When the Illinois senator announced, he was viewed as a good story but maybe before his time. Tabloid TV took note but soon returned to its fixation on the death of Anna Nicole Smith. Clinton's advisers were predicting how many Republican women she'd attract this fall.
When McCain announced in April 2007, the "surge" of troops in Iraq was barely under way, and he was its chief defender. Debate among Democratic primary contenders was mainly about who had been right and wrong about the war.
At the time, all the talk of a woman on a national presidential ticket was on the Democratic side.

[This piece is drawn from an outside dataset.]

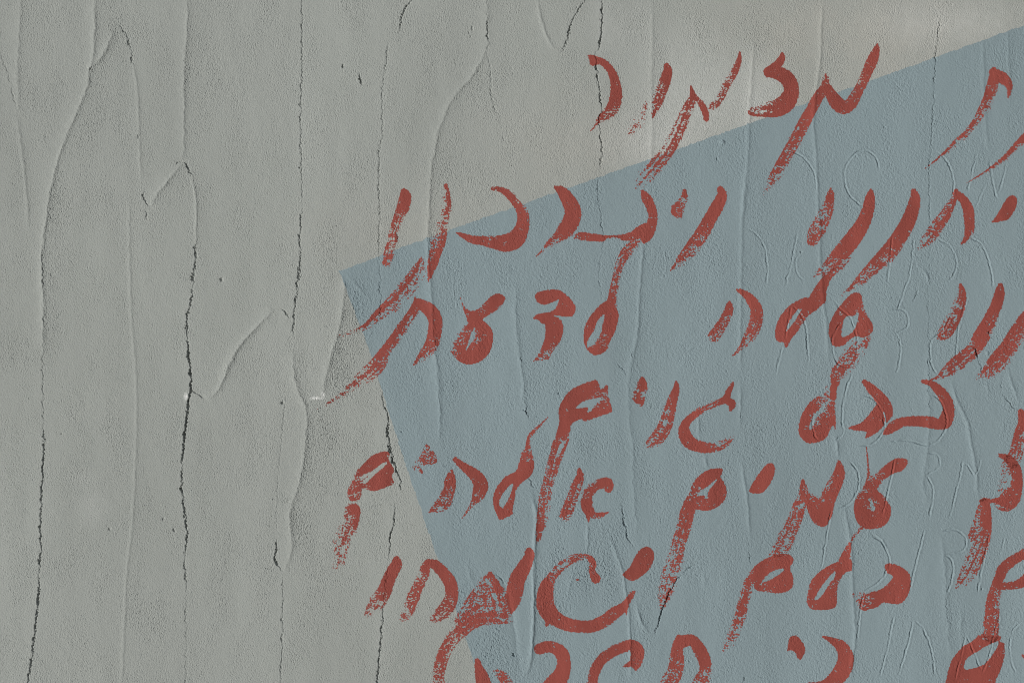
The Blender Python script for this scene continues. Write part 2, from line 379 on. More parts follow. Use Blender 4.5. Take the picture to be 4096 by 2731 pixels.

McCain first ran in 2000 and has been seeking the presidency for a good part of this decade. But he's accustomed to lengthy missions. He spent nearly six years, often under torture, in the infamous "Hanoi Hilton" and other prisons during Vietnam.
The campaign's length guaranteed a long, strange trip. A steady stream of bit players — Obama acquaintances William Ayers and the Rev. Jeremiah Wright; the ubiquitous "Joe the Plumber" — became part of bigger morality plays.
But few foresaw the momentous events that have overshadowed the campaign this fall. McCain, ahead in September polls, was scripting another miraculous survival. But his fortunes dove with the crash in the mortgage and investment markets.
The race that is about to end will be the longest and costliest ever — more than $1 billion for the presidential candidates, $5 billion overall.
TIMING FAVORED OBAMA
Obama already has raised $600 million from more than 3 million donors, shattering all records and threatening the future of the public financing system that has defined presidential campaigns for three decades.
Obama is closing with ads showing McCain and fellow Republican President Bush, whose job approval has not topped 34 percent this year, together in a rearview mirror.
Fundamentally, the length of the campaign has helped both men, but the timing of events has helped Obama and hurt McCain.
Had the economy last year been in the shape it is today, John Edwards' populist economic message might have carried him to the nomination. Timing spared Democrats a disaster. Edwards' marital infidelity became widely reported after the Democratic primaries.
Clinton, who got traction with an economic populist message too late for her to catch Obama, may have buried her less-experienced opponent had these economic problems become clearer 10 months ago.
But they did not. And Obama's grassroots organization won the Iowa caucuses. The state's overwhelmingly white caucus-goers propelled him into national prominence.
"Timing is everything," said Dianne Bystrom, head of the Carrie Chapman Catt Center on Women and Politics at Iowa State University. "(Obama) had a great organization and a message that resonated in Iowa. (At the time of the caucuses) the No. 1 issue in Iowa was the war in Iraq, and it was not the No. 1 issue in the rest of the country.
"One of the things that we always get dinged for is that we are not a diverse state," Bystrom said, referring to criticism of Iowa's first-in-line tradition. "But the fact that Iowans supported an African-American president says a lot about Iowa."
After Iowa, the primary campaign took a different tone. Some Democrats said President Clinton attempted to use race to diminish Obama's early appeal. But this fall, both Clintons closed ranks and stumped furiously for Obama.
Early in the long campaign, McCain stumbled into near oblivion. But he rebounded in New Hampshire and overwhelmed a lesser field of Republicans, including early front-runner Rudy Giuliani.
Had the economic woes become clearer last winter, former Massachusetts Gov. Mitt Romney's business-based campaign might have gained sufficient traction to prevail in the GOP field. Romney might have been a more logical running mate choice for McCain had the stock market collapsed in August, when McCain was settling on Palin.
"Certainly, if Obama wins, the length of the campaign was essential," Goodwin said. "It made people become gradually familiar with him."
Can McCain still win? Conventional wisdom is against him.
But "we seem to be in a period of where there are unprecedented and unanticipated sets of issues," presidential scholar Charles Jones said.
And if anyone has seen darkness right before dawn, it's John McCain.